Playboys and Mayfair Men : Crime, Class, Masculinity, and Fascism in 1930s London Hardback

Hardback

Description

In December 1937, four respectable young men in their twenties, all products of elite English public schools, conspired to lure to the luxurious Hyde Park Hotel a representative of Cartier, the renowned jewelry firm.

There, the "Mayfair men" brutally bludgeoned diamond salesman Etienne Bellenger and made off with eight rings that today would be worth approximately half a million pounds.

Such well-connected young people were not supposed to appear in the prisoner's dock at the Old Bailey.

Not surprisingly, the popular newspapers had a field day responding to the public's insatiable appetite for news about the upper-crust rowdies and their unsavory pasts. In Playboys and Mayfair Men, Angus McLaren recounts the violent robbery and sensational trial that followed.

He uses the case as a hook to draw the reader into a revelatory exploration of key interwar social issues from masculinity and cultural decadence to broader anxieties about moral decay.

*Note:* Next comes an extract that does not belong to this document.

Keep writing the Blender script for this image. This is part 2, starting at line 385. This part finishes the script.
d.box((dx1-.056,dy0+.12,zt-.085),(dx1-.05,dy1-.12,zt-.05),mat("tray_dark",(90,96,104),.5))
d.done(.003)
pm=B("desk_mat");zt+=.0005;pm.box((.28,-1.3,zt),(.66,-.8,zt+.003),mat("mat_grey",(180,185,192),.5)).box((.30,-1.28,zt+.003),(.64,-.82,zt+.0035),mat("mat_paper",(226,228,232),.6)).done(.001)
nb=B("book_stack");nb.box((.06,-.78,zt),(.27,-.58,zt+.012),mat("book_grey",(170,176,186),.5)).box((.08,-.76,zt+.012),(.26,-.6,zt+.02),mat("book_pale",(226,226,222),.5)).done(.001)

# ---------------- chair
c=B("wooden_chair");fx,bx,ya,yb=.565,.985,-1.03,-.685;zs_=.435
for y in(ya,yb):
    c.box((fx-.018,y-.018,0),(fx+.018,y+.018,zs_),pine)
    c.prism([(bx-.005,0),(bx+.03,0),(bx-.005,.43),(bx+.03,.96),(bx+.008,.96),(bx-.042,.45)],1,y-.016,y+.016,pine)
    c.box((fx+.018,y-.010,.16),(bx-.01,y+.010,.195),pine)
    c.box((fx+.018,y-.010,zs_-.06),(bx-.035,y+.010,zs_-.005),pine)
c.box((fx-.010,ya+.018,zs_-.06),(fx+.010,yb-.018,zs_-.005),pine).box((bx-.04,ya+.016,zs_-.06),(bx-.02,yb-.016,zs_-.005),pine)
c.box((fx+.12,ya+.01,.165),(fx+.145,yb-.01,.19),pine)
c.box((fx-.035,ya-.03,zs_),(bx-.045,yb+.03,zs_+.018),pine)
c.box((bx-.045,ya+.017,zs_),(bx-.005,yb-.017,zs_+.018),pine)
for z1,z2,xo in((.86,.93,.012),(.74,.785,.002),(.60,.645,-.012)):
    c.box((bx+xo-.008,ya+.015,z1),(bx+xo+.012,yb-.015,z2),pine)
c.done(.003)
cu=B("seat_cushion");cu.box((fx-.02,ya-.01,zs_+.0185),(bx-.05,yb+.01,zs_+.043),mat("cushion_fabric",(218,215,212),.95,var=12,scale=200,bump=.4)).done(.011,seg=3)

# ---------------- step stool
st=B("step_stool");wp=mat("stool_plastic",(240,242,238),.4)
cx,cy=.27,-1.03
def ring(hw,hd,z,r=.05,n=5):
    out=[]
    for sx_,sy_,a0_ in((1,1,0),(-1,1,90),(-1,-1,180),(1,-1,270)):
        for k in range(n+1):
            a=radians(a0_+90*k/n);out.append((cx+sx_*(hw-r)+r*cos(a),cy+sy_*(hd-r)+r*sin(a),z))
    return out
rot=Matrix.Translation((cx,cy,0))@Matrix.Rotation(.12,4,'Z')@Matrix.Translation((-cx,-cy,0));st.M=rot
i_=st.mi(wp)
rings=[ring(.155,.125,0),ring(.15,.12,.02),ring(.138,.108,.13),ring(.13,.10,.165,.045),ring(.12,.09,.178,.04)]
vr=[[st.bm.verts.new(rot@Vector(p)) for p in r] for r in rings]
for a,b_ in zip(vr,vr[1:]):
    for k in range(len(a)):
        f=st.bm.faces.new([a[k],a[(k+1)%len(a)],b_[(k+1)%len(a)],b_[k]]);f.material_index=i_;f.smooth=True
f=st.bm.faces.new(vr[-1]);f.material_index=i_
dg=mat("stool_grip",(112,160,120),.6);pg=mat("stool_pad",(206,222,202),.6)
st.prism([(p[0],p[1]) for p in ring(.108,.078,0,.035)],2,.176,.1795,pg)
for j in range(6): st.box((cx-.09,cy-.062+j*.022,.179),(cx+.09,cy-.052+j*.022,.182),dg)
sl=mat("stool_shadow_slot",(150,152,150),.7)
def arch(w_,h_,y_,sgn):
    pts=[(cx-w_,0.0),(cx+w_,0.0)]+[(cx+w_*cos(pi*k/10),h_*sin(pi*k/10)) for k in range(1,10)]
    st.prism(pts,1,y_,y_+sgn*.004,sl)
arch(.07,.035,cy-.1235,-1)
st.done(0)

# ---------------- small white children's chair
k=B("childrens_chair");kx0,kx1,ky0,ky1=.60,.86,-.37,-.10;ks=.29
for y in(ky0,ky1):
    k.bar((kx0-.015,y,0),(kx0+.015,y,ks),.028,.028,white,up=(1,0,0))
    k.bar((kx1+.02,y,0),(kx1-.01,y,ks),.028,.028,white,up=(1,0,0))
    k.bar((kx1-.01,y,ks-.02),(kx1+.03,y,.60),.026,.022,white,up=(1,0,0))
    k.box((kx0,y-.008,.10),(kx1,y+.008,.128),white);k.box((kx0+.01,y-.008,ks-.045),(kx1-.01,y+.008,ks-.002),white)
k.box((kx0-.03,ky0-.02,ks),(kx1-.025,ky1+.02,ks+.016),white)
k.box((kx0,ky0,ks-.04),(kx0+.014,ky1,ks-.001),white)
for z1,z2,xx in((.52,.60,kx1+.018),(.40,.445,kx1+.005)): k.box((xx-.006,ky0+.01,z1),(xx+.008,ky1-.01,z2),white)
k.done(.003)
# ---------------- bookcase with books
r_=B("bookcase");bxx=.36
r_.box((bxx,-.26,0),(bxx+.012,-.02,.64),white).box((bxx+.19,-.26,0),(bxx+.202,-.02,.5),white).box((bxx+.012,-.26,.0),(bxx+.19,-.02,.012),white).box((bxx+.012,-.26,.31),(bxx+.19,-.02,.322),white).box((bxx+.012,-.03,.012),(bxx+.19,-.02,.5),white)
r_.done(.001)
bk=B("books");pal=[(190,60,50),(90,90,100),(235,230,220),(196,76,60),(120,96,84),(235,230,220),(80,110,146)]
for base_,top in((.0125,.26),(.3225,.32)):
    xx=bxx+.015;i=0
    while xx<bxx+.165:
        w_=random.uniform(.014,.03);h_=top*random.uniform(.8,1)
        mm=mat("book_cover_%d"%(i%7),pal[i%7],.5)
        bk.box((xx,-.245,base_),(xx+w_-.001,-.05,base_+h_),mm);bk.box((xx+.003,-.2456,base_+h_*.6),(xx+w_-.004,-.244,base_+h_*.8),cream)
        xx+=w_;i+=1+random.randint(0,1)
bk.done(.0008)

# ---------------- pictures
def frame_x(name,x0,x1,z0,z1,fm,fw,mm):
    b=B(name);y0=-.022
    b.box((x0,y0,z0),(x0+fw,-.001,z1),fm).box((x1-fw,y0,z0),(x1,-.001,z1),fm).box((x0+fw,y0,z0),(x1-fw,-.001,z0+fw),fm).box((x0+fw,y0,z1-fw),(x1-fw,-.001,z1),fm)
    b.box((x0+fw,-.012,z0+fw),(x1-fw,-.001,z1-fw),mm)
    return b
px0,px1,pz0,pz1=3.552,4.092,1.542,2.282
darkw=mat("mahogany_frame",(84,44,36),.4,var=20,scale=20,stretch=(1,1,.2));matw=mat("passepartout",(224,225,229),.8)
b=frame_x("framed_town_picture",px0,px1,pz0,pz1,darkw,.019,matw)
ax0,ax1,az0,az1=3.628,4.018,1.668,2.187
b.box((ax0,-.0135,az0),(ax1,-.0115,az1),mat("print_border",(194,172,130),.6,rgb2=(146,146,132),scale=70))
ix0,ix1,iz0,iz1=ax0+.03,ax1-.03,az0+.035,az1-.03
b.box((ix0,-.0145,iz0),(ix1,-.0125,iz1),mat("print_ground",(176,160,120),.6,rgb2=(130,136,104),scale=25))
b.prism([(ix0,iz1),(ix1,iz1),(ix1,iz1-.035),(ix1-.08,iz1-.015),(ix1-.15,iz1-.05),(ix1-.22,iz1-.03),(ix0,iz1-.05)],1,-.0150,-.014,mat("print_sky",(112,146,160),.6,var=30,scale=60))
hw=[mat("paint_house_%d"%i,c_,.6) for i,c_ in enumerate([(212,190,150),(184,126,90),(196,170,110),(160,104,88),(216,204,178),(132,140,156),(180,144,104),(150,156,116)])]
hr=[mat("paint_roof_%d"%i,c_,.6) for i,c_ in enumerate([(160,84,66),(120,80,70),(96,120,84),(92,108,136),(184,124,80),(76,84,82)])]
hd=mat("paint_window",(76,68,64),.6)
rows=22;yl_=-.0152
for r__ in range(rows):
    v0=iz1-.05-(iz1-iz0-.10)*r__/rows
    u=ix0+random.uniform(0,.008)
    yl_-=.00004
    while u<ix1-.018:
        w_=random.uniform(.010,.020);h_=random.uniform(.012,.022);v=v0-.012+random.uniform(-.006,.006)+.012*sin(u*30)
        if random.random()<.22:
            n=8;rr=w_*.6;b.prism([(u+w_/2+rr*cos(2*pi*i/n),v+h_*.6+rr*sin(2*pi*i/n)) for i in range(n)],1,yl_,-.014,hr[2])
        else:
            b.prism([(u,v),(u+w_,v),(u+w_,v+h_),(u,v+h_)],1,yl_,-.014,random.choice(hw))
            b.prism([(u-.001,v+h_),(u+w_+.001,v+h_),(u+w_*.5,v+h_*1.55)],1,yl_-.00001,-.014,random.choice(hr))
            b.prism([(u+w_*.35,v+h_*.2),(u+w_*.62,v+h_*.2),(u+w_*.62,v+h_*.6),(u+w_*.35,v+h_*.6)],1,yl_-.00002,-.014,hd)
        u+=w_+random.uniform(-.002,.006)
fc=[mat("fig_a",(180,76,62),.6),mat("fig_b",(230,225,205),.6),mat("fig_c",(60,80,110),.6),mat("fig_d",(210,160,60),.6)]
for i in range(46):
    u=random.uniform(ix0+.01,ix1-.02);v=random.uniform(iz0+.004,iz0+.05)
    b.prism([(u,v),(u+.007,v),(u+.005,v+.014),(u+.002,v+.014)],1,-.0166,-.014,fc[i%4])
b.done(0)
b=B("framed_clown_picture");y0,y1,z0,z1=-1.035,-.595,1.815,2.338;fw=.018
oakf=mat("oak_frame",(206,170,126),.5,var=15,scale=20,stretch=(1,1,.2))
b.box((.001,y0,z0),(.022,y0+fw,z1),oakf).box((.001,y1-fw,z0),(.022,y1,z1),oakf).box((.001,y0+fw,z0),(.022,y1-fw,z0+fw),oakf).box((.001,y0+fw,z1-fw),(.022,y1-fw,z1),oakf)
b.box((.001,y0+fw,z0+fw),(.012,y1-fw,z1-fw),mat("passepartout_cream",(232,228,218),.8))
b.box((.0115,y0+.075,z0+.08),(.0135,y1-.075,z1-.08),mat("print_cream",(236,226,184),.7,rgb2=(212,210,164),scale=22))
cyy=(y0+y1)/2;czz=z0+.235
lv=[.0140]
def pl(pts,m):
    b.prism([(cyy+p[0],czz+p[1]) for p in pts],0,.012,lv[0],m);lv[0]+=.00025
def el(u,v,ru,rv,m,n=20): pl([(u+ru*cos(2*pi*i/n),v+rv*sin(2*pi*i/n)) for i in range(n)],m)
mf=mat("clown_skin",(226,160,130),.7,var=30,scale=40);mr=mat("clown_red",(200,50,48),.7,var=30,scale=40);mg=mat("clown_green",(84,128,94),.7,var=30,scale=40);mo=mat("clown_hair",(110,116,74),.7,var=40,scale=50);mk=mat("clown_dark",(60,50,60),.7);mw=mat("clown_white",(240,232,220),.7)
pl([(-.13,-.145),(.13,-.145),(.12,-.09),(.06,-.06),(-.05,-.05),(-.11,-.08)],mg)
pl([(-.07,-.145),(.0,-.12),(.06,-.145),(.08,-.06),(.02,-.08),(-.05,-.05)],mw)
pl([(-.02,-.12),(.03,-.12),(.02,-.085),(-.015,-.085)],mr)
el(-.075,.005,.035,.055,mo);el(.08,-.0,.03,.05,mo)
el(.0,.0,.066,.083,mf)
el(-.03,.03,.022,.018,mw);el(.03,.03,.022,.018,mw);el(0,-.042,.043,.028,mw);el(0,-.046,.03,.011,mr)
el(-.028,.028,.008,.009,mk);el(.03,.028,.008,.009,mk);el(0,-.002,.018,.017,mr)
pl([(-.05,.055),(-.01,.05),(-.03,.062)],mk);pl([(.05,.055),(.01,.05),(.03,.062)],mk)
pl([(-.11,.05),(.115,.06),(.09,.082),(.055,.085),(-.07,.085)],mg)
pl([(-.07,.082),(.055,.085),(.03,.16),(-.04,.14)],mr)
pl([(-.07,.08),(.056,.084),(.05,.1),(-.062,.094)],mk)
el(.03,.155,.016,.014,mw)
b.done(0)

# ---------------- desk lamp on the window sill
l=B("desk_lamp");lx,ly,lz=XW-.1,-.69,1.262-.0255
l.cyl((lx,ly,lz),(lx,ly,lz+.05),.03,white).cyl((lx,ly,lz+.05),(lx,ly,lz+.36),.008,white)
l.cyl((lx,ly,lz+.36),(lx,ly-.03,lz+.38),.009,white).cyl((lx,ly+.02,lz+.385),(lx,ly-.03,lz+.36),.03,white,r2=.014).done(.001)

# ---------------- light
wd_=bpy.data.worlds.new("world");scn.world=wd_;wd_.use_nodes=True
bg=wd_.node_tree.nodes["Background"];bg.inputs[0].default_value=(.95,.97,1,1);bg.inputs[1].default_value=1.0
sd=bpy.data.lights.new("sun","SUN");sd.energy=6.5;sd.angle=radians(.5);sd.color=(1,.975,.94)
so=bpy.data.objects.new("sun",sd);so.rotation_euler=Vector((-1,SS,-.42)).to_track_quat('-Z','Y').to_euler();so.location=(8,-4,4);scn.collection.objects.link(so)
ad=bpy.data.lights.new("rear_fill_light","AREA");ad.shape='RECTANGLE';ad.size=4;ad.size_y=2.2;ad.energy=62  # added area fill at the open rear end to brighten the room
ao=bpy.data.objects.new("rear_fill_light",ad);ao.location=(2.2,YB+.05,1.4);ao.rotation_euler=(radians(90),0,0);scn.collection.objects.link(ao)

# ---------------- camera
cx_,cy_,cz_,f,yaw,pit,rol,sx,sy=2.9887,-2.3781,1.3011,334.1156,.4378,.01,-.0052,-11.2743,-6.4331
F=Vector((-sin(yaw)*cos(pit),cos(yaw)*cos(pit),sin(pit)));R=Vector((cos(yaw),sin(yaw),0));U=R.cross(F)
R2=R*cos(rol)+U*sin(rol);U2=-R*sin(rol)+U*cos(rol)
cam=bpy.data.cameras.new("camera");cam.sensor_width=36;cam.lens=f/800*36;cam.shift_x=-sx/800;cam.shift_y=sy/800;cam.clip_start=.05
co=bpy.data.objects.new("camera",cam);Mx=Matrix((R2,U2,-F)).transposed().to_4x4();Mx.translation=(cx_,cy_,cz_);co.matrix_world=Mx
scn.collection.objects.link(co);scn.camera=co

In his gripping depiction of Mayfair's celebrity high life, McLaren describes the crime in detail, as well as the police investigation, the suspects, their trial, and the aftermath of their convictions. He also* examines the origins and cultural meanings of the playboy-the male 1930s equivalent of the 1920s flapper; * includes in his cast of characters such well-known figures as Noel Coward, Evelyn Waugh, the Churchills, Robert Graves, Oswald Mosley, and Edward VIII; and* convincingly links disparate issues such as divorce reform, corporal punishment, effeminacy, and fascism. The trial is fascinating, not simply because of its four young louts but because it revealed for the first time in the media troubling aspects of British society which had escaped serious scrutiny.

An original and exciting cultural history of 1930s Britain, this innovative book and the exploits of its dissolute playboys will appeal to true-crime readers and historians alike.